Cars and Drivers

GM Joins Growing List of Carmakers Going Electric

General Motors Co. (NYSE: GM) announced Monday morning that the company will introduce two new all-electric vehicles in the next 18 months and at least 20 new all-electric vehicles by 2023. Carmakers have apparently gotten the electrification message and many have recently announced major electrified additions to their fleets over the next several years.

Several governments, including those in Britain and France, have declared that sales of new fossil-fuel powered cars will be phased out gradually over the next couple of decades. China, currently the world’s leading new-car market, is discussing a similar ban on the sale of new fossil-fueled cars but has not offered any specific targets yet.

GM executive Mark Reuss said:

General Motors believes in an all-electric future. Although that future won’t happen overnight, GM is committed to driving increased usage and acceptance of electric vehicles through no-compromise solutions that meet our customers’ needs.

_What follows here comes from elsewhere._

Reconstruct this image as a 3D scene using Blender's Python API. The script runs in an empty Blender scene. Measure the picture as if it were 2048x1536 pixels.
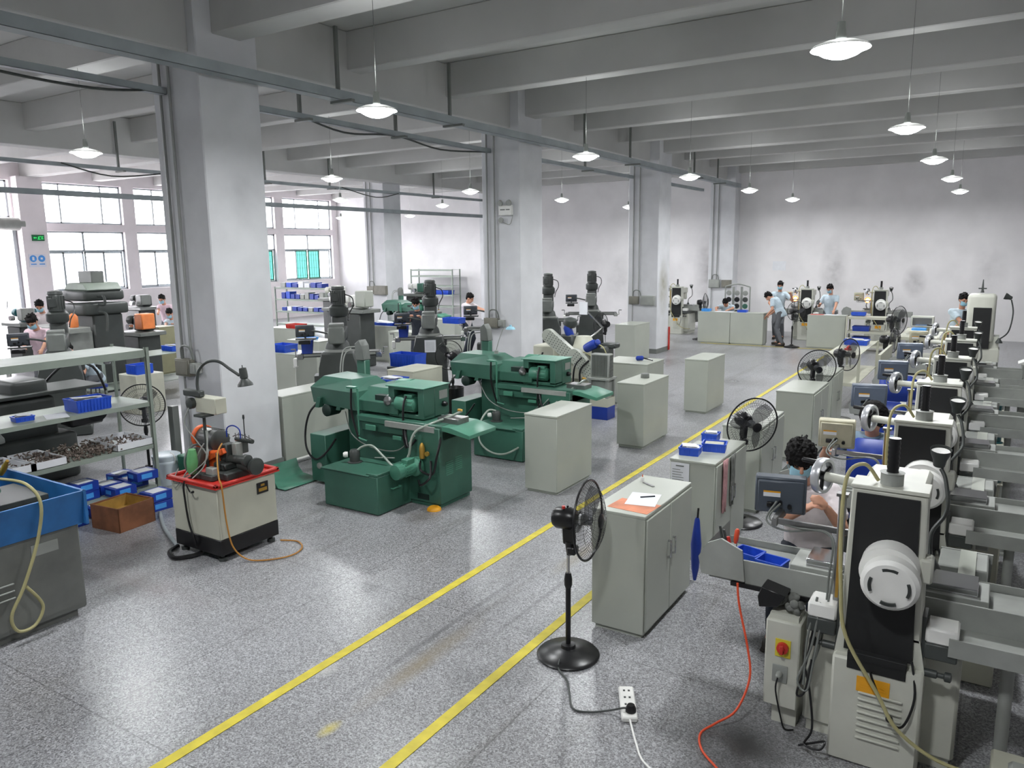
import bpy, bmesh, math, random
from mathutils import Vector, Matrix, Euler, noise
R = math.radians
random.seed(7)
SC = bpy.context.scene
COL = SC.collection

# ------------------------------------------------------------------ camera, world, exposure
cam_d = bpy.data.cameras.new('camera'); cam_d.sensor_width = 36.0; cam_d.lens = 27.007
cam_d.clip_start = 0.05; cam_d.clip_end = 200
cam = bpy.data.objects.new('camera', cam_d); COL.objects.link(cam)
YAW, PITCH, ROLL = 0.564881933, -0.171189175, -0.0120387657
_f = Vector((-math.sin(YAW)*math.cos(PITCH), math.cos(YAW)*math.cos(PITCH), math.sin(PITCH)))
_r = Vector((math.cos(YAW), math.sin(YAW), 0)); _u = _r.cross(_f)
_r2 = _r*math.cos(ROLL)+_u*math.sin(ROLL); _u2 = -_r*math.sin(ROLL)+_u*math.cos(ROLL)
cam.matrix_world = Matrix(((_r2.x,_u2.x,-_f.x,0),(_r2.y,_u2.y,-_f.y,0),(_r2.z,_u2.z,-_f.z,2.6),(0,0,0,1)))
SC.camera = cam
SC.view_settings.view_transform = 'Standard'; SC.view_settings.look = 'None'
SC.view_settings.gamma = 1.0; SC.view_settings.use_curve_mapping = False
SC.view_settings.exposure = 0.12
SC.cycles.use_denoising = True
SC.cycles.max_bounces = 7; SC.cycles.diffuse_bounces = 4; SC.cycles.glossy_bounces = 3
SC.cycles.transparent_max_bounces = 12; SC.cycles.transmission_bounces = 4
SC.cycles.sample_clamp_indirect = 6.0
LAMP_W = 62.0      # one pendant lamp
SKY = 17.0
w = bpy.data.worlds.new('daylight'); SC.world = w; w.use_nodes = True
nt = w.node_tree; bgn = nt.nodes['Background']
tc = nt.nodes.new('ShaderNodeTexCoord'); sx = nt.nodes.new('ShaderNodeSeparateXYZ'); cr = nt.nodes.new('ShaderNodeValToRGB')
nt.links.new(tc.outputs['Generated'], sx.inputs[0]); nt.links.new(sx.outputs['Z'], cr.inputs[0]); nt.links.new(cr.outputs[0], bgn.inputs[0])
cr.color_ramp.elements[0].position = 0.0; cr.color_ramp.elements[0].color = (0.62, 0.60, 0.62, 1)
cr.color_ramp.elements[1].position = 0.25; cr.color_ramp.elements[1].color = (0.97, 0.94, 1.0, 1)
bgn.inputs[1].default_value = SKY

# ------------------------------------------------------------------ materials
def lin(c):
    c = c/255.0
    return c/12.92 if c <= 0.04045 else ((c+0.055)/1.055)**2.4
def L(rgb): return (lin(rgb[0]), lin(rgb[1]), lin(rgb[2]), 1)
def M(name, rgb, rough=0.5, metal=0.0, var=0.10, scale=5.0, bump=0.0, spec=0.5, alpha=None):
    m = bpy.data.materials.new(name); m.use_nodes = True
    nt = m.node_tree; p = nt.nodes['Principled BSDF']
    p.inputs['Roughness'].default_value = rough; p.inputs['Metallic'].default_value = metal
    p.inputs['Specular IOR Level'].default_value = spec
    t = nt.nodes.new('ShaderNodeTexCoord'); n = nt.nodes.new('ShaderNodeTexNoise')
    n.inputs['Scale'].default_value = scale; n.inputs['Detail'].default_value = 5
    nt.links.new(t.outputs['Object'], n.inputs['Vector'])
    c = nt.nodes.new('ShaderNodeValToRGB'); a = L(rgb)
    lo = tuple(x*(1-var) for x in a[:3])+(1,); hi = tuple(min(1, x*(1+var)) for x in a[:3])+(1,)
    c.color_ramp.elements[0].position = .32; c.color_ramp.elements[0].color = lo
    c.color_ramp.elements[1].position = .68; c.color_ramp.elements[1].color = hi
    nt.links.new(n.outputs['Fac'], c.inputs[0]); nt.links.new(c.outputs[0], p.inputs['Base Color'])
    if bump:
        b = nt.nodes.new('ShaderNodeBump'); b.inputs['Strength'].default_value = bump; b.inputs['Distance'].default_value = .01
        nt.links.new(n.outputs['Fac'], b.inputs['Height']); nt.links.new(b.outputs[0], p.inputs['Normal'])
    if alpha is not None: p.inputs['Alpha'].default_value = alpha
    return m
def emit(name, rgb, s):
    m = bpy.data.materials.new(name); m.use_nodes = True; nt = m.node_tree; nt.nodes.clear()
    o = nt.nodes.new('ShaderNodeOutputMaterial'); e = nt.nodes.new('ShaderNodeEmission')
    e.inputs[0].default_value = L(rgb); e.inputs[1].default_value = s; nt.links.new(e.outputs[0], o.inputs[0])
    return m
def spotted(name, rgb, blots, rough=.8, var=.05, scale=1.5):
    """painted plaster with stains: blots = [(x,y,z,radius xyz,(rgb),strength)] in object space"""
    m = M(name, rgb, rough, 0, var, scale); nt = m.node_tree; p = nt.nodes['Principled BSDF']
    src = p.inputs['Base Color'].links[0].from_socket
    t = nt.nodes.new('ShaderNodeTexCoord'); nz = nt.nodes.new('ShaderNodeTexNoise'); nz.inputs['Scale'].default_value = 4; nz.inputs['Detail'].default_value = 4
    nt.links.new(t.outputs['Object'], nz.inputs['Vector'])
    for (x, y, z, r, c, s) in blots:
        vs = nt.nodes.new('ShaderNodeVectorMath'); vs.operation = 'SUBTRACT'; vs.inputs[1].default_value = (x, y, z)
        vd = nt.nodes.new('ShaderNodeVectorMath'); vd.operation = 'DIVIDE'; vd.inputs[1].default_value = r
        ln = nt.nodes.new('ShaderNodeVectorMath'); ln.operation = 'LENGTH'
        mr = nt.nodes.new('ShaderNodeMapRange'); mr.inputs[1].default_value = 0; mr.inputs[2].default_value = 1; mr.inputs[3].default_value = 1.25*s; mr.inputs[4].default_value = 0
        ml = nt.nodes.new('ShaderNodeMath'); ml.operation = 'MULTIPLY'; ml.use_clamp = True
        mx = nt.nodes.new('ShaderNodeMix'); mx.data_type = 'RGBA'; mx.inputs[7].default_value = L(c)
        nt.links.new(t.outputs['Object'], vs.inputs[0]); nt.links.new(vs.outputs[0], vd.inputs[0]); nt.links.new(vd.outputs[0], ln.inputs[0])
        nt.links.new(ln.outputs['Value'], mr.inputs[0]); nt.links.new(mr.outputs[0], ml.inputs[0]); nt.links.new(nz.outputs['Fac'], ml.inputs[1])
        nt.links.new(ml.outputs[0], mx.inputs[0]); nt.links.new(src, mx.inputs[6]); src = mx.outputs[2]
    nt.links.new(src, p.inputs['Base Color'])
    return m

GREY = (58, 56, 58)
m_wall = spotted('white_wall_paint', (228, 226, 227), [(-7.95, 25, 1.9, (.75, 1, 1.5), GREY, .8), (-4.3, 25, 1.9, (.45, 1, 1.1), GREY, .55),
    (-2.1, 25, 1.6, (.35, 1, .5), GREY, .6), (-9.9, 25, 1.7, (.7, 1, 1.0), GREY, .35), (-11.3, 25, 1.6, (.6, 1, .9), GREY, .3), (-.3, 25, 1.9, (.5, 1, .9), GREY, .3)])
m_column = spotted('column_paint', (212, 213, 216), [(-7.2, 18.6, 1.65, (.3, .35, .8), (120, 112, 66), 1.0), (-7.35, 5.9, 3.3, (.4, .35, .5), (120, 120, 125), .35)], .75, .06, 2.5)
m_ceiling = spotted('ceiling_paint', (196, 196, 194), [(-6.1, 9.85, 4.95, (.8, .5, .12), (60, 55, 52), 0.0)], .9, .08, .8)
m_pinkwall = M('window_wall_paint', (238, 231, 233), .85, 0, .05, 1.2)
m_pale = M('cabinet_enamel', (172, 176, 166), .38, 0, .05, 2.0, .02)
m_pale2 = M('cream_enamel', (188, 188, 172), .45, 0, .08, 3.0, .02)
m_cast = M('cream_machine_paint', (196, 197, 186), .42, 0, .08, 3.0, .03)
m_white = M('white_plastic', (228, 228, 224), .4, 0, .04)
m_green = M('green_machine_paint', (58, 102, 86), .4, 0, .16, 3.0, .03)
m_lgreen = M('worn_green_top', (74, 132, 110), .4, 0, .12, 3.0)
m_dgreen = M('dark_green_recess', (20, 44, 38), .6, 0, .2)
m_dgrey = M('dark_machine_grey', (62, 66, 64), .45, 0, .14, 4.0, .03)
m_mgrey = M('mid_machine_grey', (112, 116, 112), .45, 0, .12, 4.0)
m_lgrey = M('light_grey_paint', (150, 153, 148), .5, 0, .12, 5.0)
m_black = M('black_plastic', (18, 18, 20), .32, 0, .1)
m_rubber = M('black_rubber', (24, 25, 26), .75, 0, .15, 8)
m_steel = M('worn_steel', (140, 140, 140), .35, .85, .2, 8)
m_chrome = M('chrome', (205, 205, 208), .14, 1.0, .04)
m_galv = M('galvanised_tray', (152, 160, 163), .5, 0, .12, 3)
m_blue = M('blue_plastic', (38, 82, 196), .4, 0, .10, 8)
m_dblue = M('deep_blue_plastic', (26, 56, 150), .4, 0, .10, 8)
m_sky = M('light_blue_plastic', (70, 150, 225), .4, 0, .1, 8)
m_tray = M('worn_blue_tray', (38, 104, 166), .5, 0, .2, 5)
m_red = M('red_paint', (190, 48, 40), .4, 0, .15, 6)
m_orange = M('orange_paint', (222, 96, 40), .45, 0, .12, 6)
m_oglow = M('orange_guard', (232, 134, 74), .5, 0, .1, 6)
m_yellow = M('yellow_paint', (206, 190, 56), .55, 0, .14, 9)
m_sticker = M('yellow_sticker', (226, 160, 30), .5, 0, .05)
m_lime = M('green_wrapped_tool', (104, 172, 112), .5, 0, .1, 12)
m_teal = M('teal_motor_paint', (34, 92, 98), .4, 0, .12, 6)
m_wood = M('oil_stained_wood', (122, 78, 52), .75, 0, .3, 7, .1)
m_brass = M('brass', (190, 150, 70), .35, .7, .1)
m_paper = M('paper', (224, 226, 230), .8, 0, .03, 10)
m_pinkcloth = M('pink_cloth', (196, 150, 152), .9, 0, .2, 25, .2)
m_greycloth = M('grey_rag', (120, 122, 118), .9, 0, .35, 18, .3)
m_skin = M('skin', (198, 146, 120), .55, 0, .06, 12)
m_hair = M('black_hair', (15, 13, 13), .75, 0, .3, 60, .6, .25)
m_mask = M('blue_face_mask', (150, 196, 214), .8, 0, .05, 20)
m_shirtb = M('pale_blue_shirt', (188, 204, 214), .85, 0, .06, 9, .1)
m_shirtw = M('white_tshirt', (222, 214, 216), .85, 0, .05, 9, .1)
m_shirtp = M('pink_blue_shirt', (214, 190, 200), .85, 0, .08, 9, .1)
m_shirtd = M('blue_grey_shirt', (112, 132, 150), .85, 0, .08, 9, .1)
m_dark = M('dark_clothes', (38, 44, 54), .85, 0, .15, 9, .1)
m_trous = M('grey_trousers', (92, 94, 98), .85, 0, .1, 9, .1)
m_shoe = M('dark_shoe', (46, 40, 34), .6, 0, .2, 9)
m_hose = M('yellowed_hose', (168, 162, 118), .4, 0, .1, 8)
m_ohose = M('orange_hose', (224, 84, 50), .4, 0, .05, 8)
m_ochre = M('ochre_hose', (176, 122, 48), .45, 0, .1, 8)
m_chips = M('metal_swarf', (112, 100, 92), .5, .4, .5, 60, .8)
m_light = emit('lamp_glow', (250, 252, 255), 30.0)
m_exit = emit('exit_sign_glow', (60, 220, 110), 1.1)
m_spark = emit('work_lamp_glow', (255, 190, 120), 14.0)
def glassmat(name='window_glass', tint=(.96, .97, .97, 1)):
    m = bpy.data.materials.new(name); m.use_nodes = True; nt = m.node_tree; nt.nodes.clear()
    o = nt.nodes.new('ShaderNodeOutputMaterial'); t = nt.nodes.new('ShaderNodeBsdfTransparent'); g = nt.nodes.new('ShaderNodeBsdfGlossy'); mx = nt.nodes.new('ShaderNodeMixShader')
    t.inputs[0].default_value = tint; g.inputs['Roughness'].default_value = .05; mx.inputs[0].default_value = .05
    nt.links.new(t.outputs[0], mx.inputs[1]); nt.links.new(g.outputs[0], mx.inputs[2]); nt.links.new(mx.outputs[0], o.inputs[0]); return m
m_glass = glassmat(); m_bluepane = glassmat('dark_green_glass', (.17, .33, .31, 1))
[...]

In the same announcement GM also introduced its “Silent Utility Rover Universal Superstructure” (SURUS) that the company said is a fuel cell–powered, four-wheel steer concept vehicle on a heavy-duty truck frame driven by two electric motors.

GM’s Chevy Bolt sold 2,107 units in August, more than the Tesla Inc. (NASDAQ: TSLA) Model S or Model X. For the year to date, Bolt has sold 11,670 units, behind both the Model S and the Model X.

The Chevy Bolt also sold more units in August than any plug-in hybrid, although it trails the Prius Prime from Toyota Motor Corp. (NYSE: TM) and its cousin, the Chevy Volt, in year-to-date sales.

U.S. rival Ford Motor Co. (NYSE: F) is expected to announce its new plan under new CEO Jim Hackett late Tuesday. We can all be pretty sure that electric vehicles will be a significant part of whatever Hackett has to say, but Ford’s problem is that, unlike GM, it needs to show a commitment to a new and rapidly evolving industry with some concrete idea of where it stands and where it’s going. The plug-in Chevy Volt has outsold Ford’s C-Max Energi by nearly three to one so far this year, and the Chevy Bolt sold more units in August than the all-electric Ford Focus EV has sold in the first eight months of the year.

GM stock traded up about 4% in the noon hour Monday, at $42.01 in a 52-week range of $30.21 to $42.48, a new high set this morning. The 12-month consensus price target on the stock is $39.52. GM and other carmakers will be releasing monthly sales figures for September Tuesday morning.